Statewide Wi-Fi Network
#81
Posted 26 July 2007 - 12:18 PM
#82
Posted 26 July 2007 - 01:15 PM
CtownMikey, on Jul 26 2007, 02:18 PM, said:
so you'll pay the monthly fee to RIWINS and to AT&T? you're nuts!
i don't think it would work anyways. i'm pretty sure RIWINS is WiMax, not WiFi. they're 2 different types of wireless networking.
#83
Posted 26 July 2007 - 02:09 PM
hey the forum is dead.. cant blame me.. thought it was a good idea
#84
Posted 23 February 2008 - 06:57 AM
The system would have transfer rates of up to 1.2 gigabytes per second! By comparison, FiOS (which still doesn't have service on Federal Hill!) has a maximum download/upload rate of 15 Mbps.
#85
Posted 23 February 2008 - 09:20 AM
quente, on Feb 23 2008, 07:57 AM, said:
The system would have transfer rates of up to 1.2 gigabytes per second! By comparison, FiOS (which still doesn't have service on Federal Hill!) has a maximum download/upload rate of 15 Mbps.
Hell yeah! 1.2 gb/second? Let's do it....
Actually, when I signed up for FiOS, Verizon claimed you could get 30 Mbps service - but it was over $100 or something crazy like that. Broadband is ridiculously overpriced in this country.
#86
Posted 23 February 2008 - 04:51 PM
BBascule, on Feb 23 2008, 10:20 AM, said:
Actually, when I signed up for FiOS, Verizon claimed you could get 30 Mbps service - but it was over $100 or something crazy like that. Broadband is ridiculously overpriced in this country.
yes, verizon was just trying to woo people away from cox. while i understand the benefits of having fios, it just isn't worth it for me to switch (especially with cox adjusting their pricing to be more competitive and offering deals to their customers). the basic fios service is something like 6 Mbps down and 2 Mbps up. That's the same as the cox package that's offered at the same price. i'm sticking with cox until one of them really tries to get more competitive (though fios isn't even offered in the city yet (as far as i know, at least not my neighborhood).
#87
Posted 26 February 2008 - 02:12 PM
runawayjim, on Feb 23 2008, 05:51 PM, said:
#88
Posted 26 February 2008 - 03:34 PM
In that testimony, as it were, there was a lot of insistence from Comcast that "we sell up to certain speeds. There's no guarantee that you'll actually get that speed."
Which is so totally the fact because I rarely upload over 200 kps via FTP and sometimes it's under 100 kps. I'm here at the Grant and we share some honkin' Cox connection.

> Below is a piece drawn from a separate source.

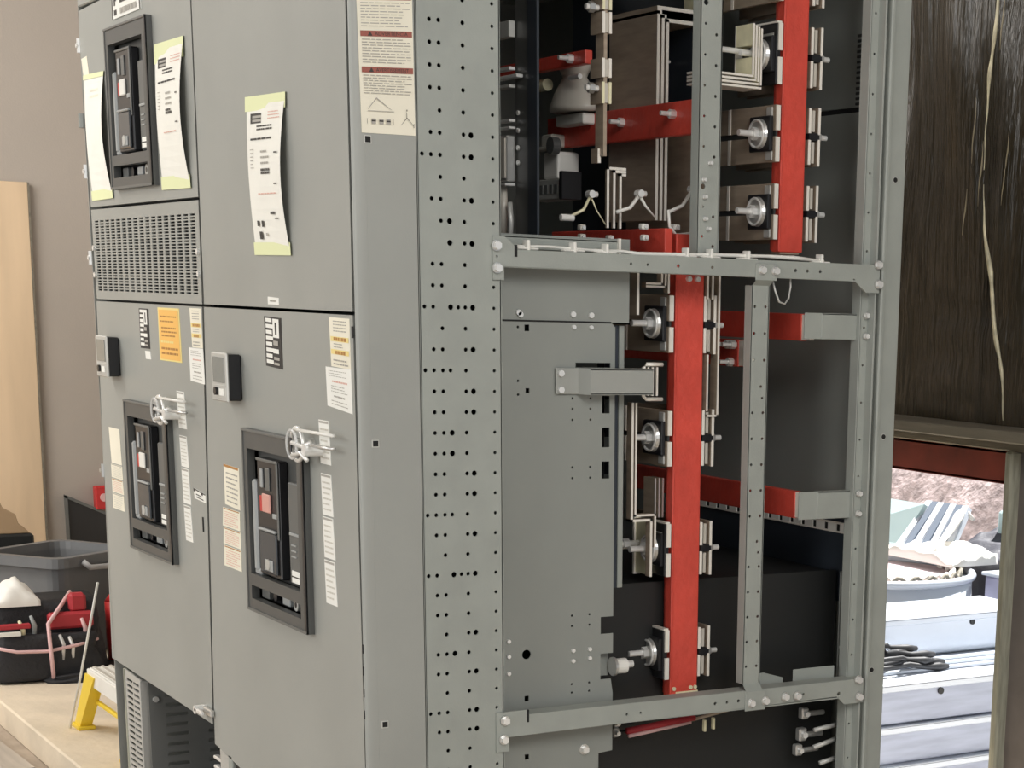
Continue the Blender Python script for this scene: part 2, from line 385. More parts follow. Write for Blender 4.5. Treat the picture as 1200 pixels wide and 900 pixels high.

Up to...? More like yours...
Anybody hear about the Plan B in SF? Deploying lots of tiny roof-top repeaters or some such instead of the giant eye-in-the-sky...? Could that somehow work across rural spaces?
#89
Posted 26 February 2008 - 03:42 PM
The Fortune 500 - Leading by example. Straight to hell.
#90
Posted 05 March 2008 - 03:05 PM
I'd pay more for less speed, Hurry up verizon.. We need FIOS in the ghetto too.. And we can all afford it too somehow. You can tell by the abundance of DirecTV and DISH Network in the hood.
#91
Posted 17 March 2008 - 07:47 AM
RI Nexus website has a story about the Prov emergency response wi-fi network. On the topic of public uses, he punts, saying it needs a regional not municipal footprint. True dat.
#93
Posted 11 December 2008 - 10:38 AM
Frankie811, on Dec 11 2008, 07:03 AM, said:
No thank-you, I'd rather not have the government regulate yet another part of my daily life.